Dios es redondo y circular
Jordi Soler
Ahora que ha comenzado el verano me he comprado una silla de lector en la playa, un confortable mueble portátil que tiene sombrilla, sitio para colocar una bebida en los descansabrazos, y una poca altura muy conveniente para juguetear con los pies en la arena mientras se está leyendo un libro. Hace unos días fui a probar mi confortable mueble a la playa de Empuries, una tranquila cala del Mediterráneo que está a dos horas de Barcelona y que tiene un acogedor hostal donde solemos recalar dos veces al año. Para esta prueba crucial elegí tres libros: Crónicas desde Berlín, del escritor catalán Eugeni Xammar; la breve, pero sustanciosa, biografía de Antón Chéjov que escribió Natalia Ginzburg, y el estupendo Dios es redondo de Juan Villoro.
El sábado en la mañana, mientras yo buscaba una mesa para desayunar con los niños, mi mujer fue a procurarnos un lugar en la playa porque después de las once de la mañana todas las palapas suelen estar ocupadas. Su idea era apartar una sombra exclusivamente con mi confortable silla, pero yo insistí en que pusiera más cosas para que la palapa se viera más habitada y no diera lugar a especulaciones, o a manipulaciones, porque nunca falta el vivo que hace a un lado tu silla y se sienta muy ancho en tu sombra.
Después de desayunar, la familia fue a tomar posesión de la sombra y yo subí a la habitación a recoger las cremas protectoras, el balón de futbol, la bolsa de juguetes y mis lecturas de playa. En cuanto abrí la puerta noté que alguien había puesto orden: las camas estaban tendidas, la ropa recogida y el piso brillante y oloroso a pino; un panorama preocupante porque, como no contábamos con que hicieran la habitación tan temprano, habíamos dejado las carteras encima del buró, y el iPod y la computadora tirados por ahí en un sillón. Una inspección mínima bastó para comprobar que no faltaba nada, pero a la hora de recolectar lo que iba a bajarme a la playa, vi que faltaba el libro de Villoro.
Busqué en el baño, debajo de la cama y en los cajones, y un minuto después llegué a la conclusión de que la recamarera se lo había robado.

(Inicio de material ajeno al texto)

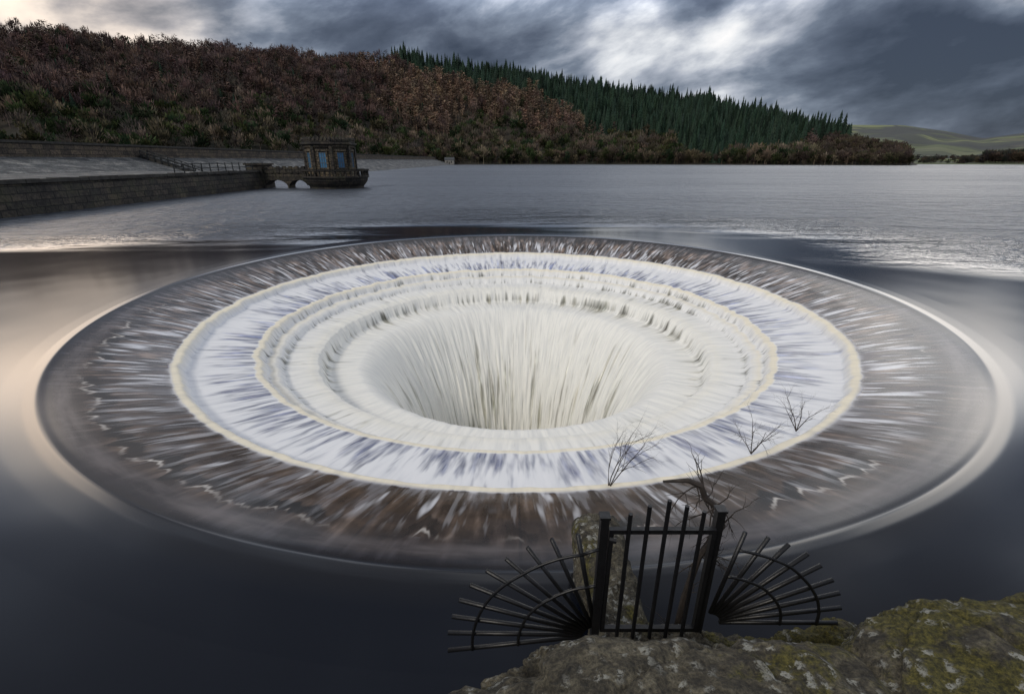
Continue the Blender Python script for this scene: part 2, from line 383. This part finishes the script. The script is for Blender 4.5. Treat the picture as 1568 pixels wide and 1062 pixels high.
# ------------------------------------------------------------ footbridge + valve tower
TX,TY=-27.6,78.5
br=empty('stone_footbridge')
b=MB()
x0,x1,y0,y1=-39.2,TX-4.2,77.2,79.4
def arch(xx):
    for (c,w) in ((-36.6,1.75),(-33.2,1.45)):
        if abs(xx-c)<w: return .15+1.05*math.sqrt(max(0,1-((xx-c)/w)**2))
    return -1.2
xs=np.linspace(x0,x1,90)
for yv,flip in ((y0,False),(y1,True)):
    for i in range(len(xs)-1):
        a,c=xs[i],xs[i+1]; za,zc=arch(a),arch(c)
        q=[(a,yv,za),(c,yv,zc),(c,yv,2.2),(a,yv,2.2)]
        b.quad(*(q[::-1] if flip else q))
for i in range(len(xs)-1):
    a,c=xs[i],xs[i+1]; b.quad((a,y0,arch(a)),(a,y1,arch(a)),(c,y1,arch(c)),(c,y0,arch(c)))
b.quad((x0,y0,2.2),(x1,y0,2.2),(x1,y1,2.2),(x0,y1,2.2))
link_obj('arches',b.mesh('arches',wall_dark),br)
b=MB(); b.box(x0,x1,y0-.08,y0+.25,2.203,3.0); b.box(x0,x1,y1-.25,y1+.08,2.203,3.0)
for xx in np.linspace(x0+.3,x1-.3,8): b.box(xx-.22,xx+.22,y0-.14,y0+.3,2.2,3.2)
link_obj('parapets',b.mesh('parapets',wall_dark),br)
b=MB(); b.box(-40.6,-38.2,76.6,80.2,-1.2,3.35); b.box(-40.8,-38.0,76.4,80.4,3.352,3.6)
link_obj('abutment_pier',b.mesh('abutment_pier',wall_dark),br)

tw=empty('valve_tower')
b=MB(); b.lathe(TX,TY,[(3.9,-1.5),(4.05,.25),(4.5,.75),(4.75,1.15),(4.8,1.5),(5.0,1.55),(5.0,1.8)],32)
link_obj('drum_base',b.mesh('drum_base',wall_dark),tw)
b=MB()
for k in range(40):
    t=2*math.pi*k/40; b.tube([(TX+4.8*math.cos(t),TY+4.8*math.sin(t),1.8),(TX+4.8*math.cos(t),TY+4.8*math.sin(t),2.5)],[.16,.13],6)
b2=[(4.55,2.5),(5.0,2.5),(5.05,2.75),(4.55,2.75)]
bb=len(b.v); nn=40
for (r_,z_) in b2:
    for k in range(nn):
        t=2*math.pi*k/nn; b.v.append((TX+r_*math.cos(t),TY+r_*math.sin(t),z_))
for i in range(4):
    for k in range(nn):
        j=(i+1)%4; b.f.append((bb+i*nn+k,bb+i*nn+(k+1)%nn,bb+j*nn+(k+1)%nn,bb+j*nn+k))
link_obj('balustrade',b.mesh('balustrade',wall_dark),tw)
TXB=TX-.5; o=R(22.5)
b=MB(); b.lathe(TXB,TY,[(3.7,1.802),(3.7,2.4),(3.55,2.5),(3.5,5.75),(3.75,5.85),(3.75,6.1)],8,o)
link_obj('octagonal_walls',b.mesh('octagonal_walls',tower_st),tw)
b=MB(); b.lathe(TXB,TY,[(3.8,6.102),(4.1,6.25),(4.1,6.45),(3.85,6.5),(3.85,6.75),(3.7,6.8)],8,o)
for k in range(8):
    t0=2*math.pi*k/8+o; t1=t0+math.pi/4
    for s_ in np.linspace(0.0,.8,5):
        p=((1-s_)*math.cos(t0)+s_*math.cos(t1))*3.72,((1-s_)*math.sin(t0)+s_*math.sin(t1))*3.72
        b.lathe(TXB+p[0],TY+p[1],[(.22,6.75),(.25,7.0),(.1,7.25)],6)
link_obj('cornice_and_battlements',b.mesh('cornice_and_battlements',wall_dark),tw)
b=MB()
for k in range(8):
    t=2*math.pi*k/8+o; b.tube([(TXB+3.6*math.cos(t),TY+3.6*math.sin(t),1.9),(TXB+3.58*math.cos(t),TY+3.58*math.sin(t),6.1)],.3,4)
link_obj('corner_pilasters',b.mesh('corner_pilasters',wall_dark),tw)
glass=plain('painted_reflection_glass',(.06,.17,.30),.15,0,.3,2)  # bluish reflection painted into the pane colour
frame=plain('window_frame',(.10,.12,.14),.5)
b=MB(); bf=MB(); bs=MB()
for k in range(8):
    a=2*math.pi*k/8; ap=3.52*math.cos(math.pi/8)
    c=Vector((TXB+ap*math.cos(a),TY+ap*math.sin(a),0)); u=Vector((-math.sin(a),math.cos(a),0)); nv=Vector((math.cos(a),math.sin(a),0))
    def obox(mb,u0,u1,z0,z1,d0,d1):
        q=len(mb.v)
        for zz in (z0,z1):
            for (uu,dd) in ((u0,d0),(u1,d0),(u1,d1),(u0,d1)): p=c+u*uu+nv*dd; mb.v.append((p.x,p.y,zz))
        mb.f+=[tuple(q+i for i in s_) for s_ in ((3,2,1,0),(4,5,6,7),(0,1,5,4),(1,2,6,5),(2,3,7,6),(3,0,4,7))]
    obox(b,-.5,.5,3.0,5.1,.0,.06)
    for uu in (-.5,-.17,.17,.5): obox(bf,uu-.03,uu+.03,3.0,5.1,.062,.11)
    for zz in (3.0,3.7,4.4,5.1): obox(bf,-.53,.53,zz-.03,zz+.03,.064,.12)
    obox(bs,-.8,-.54,2.8,5.3,.0,.18); obox(bs,.54,.8,2.8,5.3,.0,.18); obox(bs,-.9,.9,5.302,5.6,.0,.22); obox(bs,-.9,.9,2.55,2.798,.0,.25)
link_obj('window_glass',b.mesh('window_glass',glass),tw); link_obj('window_bars',bf.mesh('window_bars',frame),tw); link_obj('window_surrounds',bs.mesh('window_surrounds',tower_st),tw)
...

De entrada me enfadé mucho, porque mi selección de lecturas acababa de quedarse coja, pero enseguida vi la parte positiva de aquel robo, que era mucha, porque quien prefiere robar un libro a una cartera merece toda mi admiración, y también porque ese robo era la evidencia del éxito rotundo de Dios es redondo.
"Si ahora alguien le roba el libro a esta recamarera, tendremos que concluir que Dios es redondo y circular", pensé. Conduciendo el balón a base de toquecitos con el empeine, bajé casi contento a la playa, iba cargando las cremas, la bolsa de juguetes y mis lecturas cojas, y además pedí en el bar un gin tonic para clavarlo en el descansabrazos.
Tomé posesión de mi confortable silla nueva y mientras decidía si empezaba por Ginzburg o por Xammar le conté divertido a mi mujer que la recamarera, pudiendo habernos robado dinero o el iPod, había preferido llevarse Dios es redondo.
Mi mujer, ligeramente desconcertada por mi anécdota, me plantó el libro de Villoro frente a los ojos mientras decía: "¿Qué no me dijiste que pusiera más cosas para que la palapa se viera más habitada y no diera lugar a especulaciones?". "Salud", le dije un poco abochornado, y después clavé mi vaso en el descansabrazos.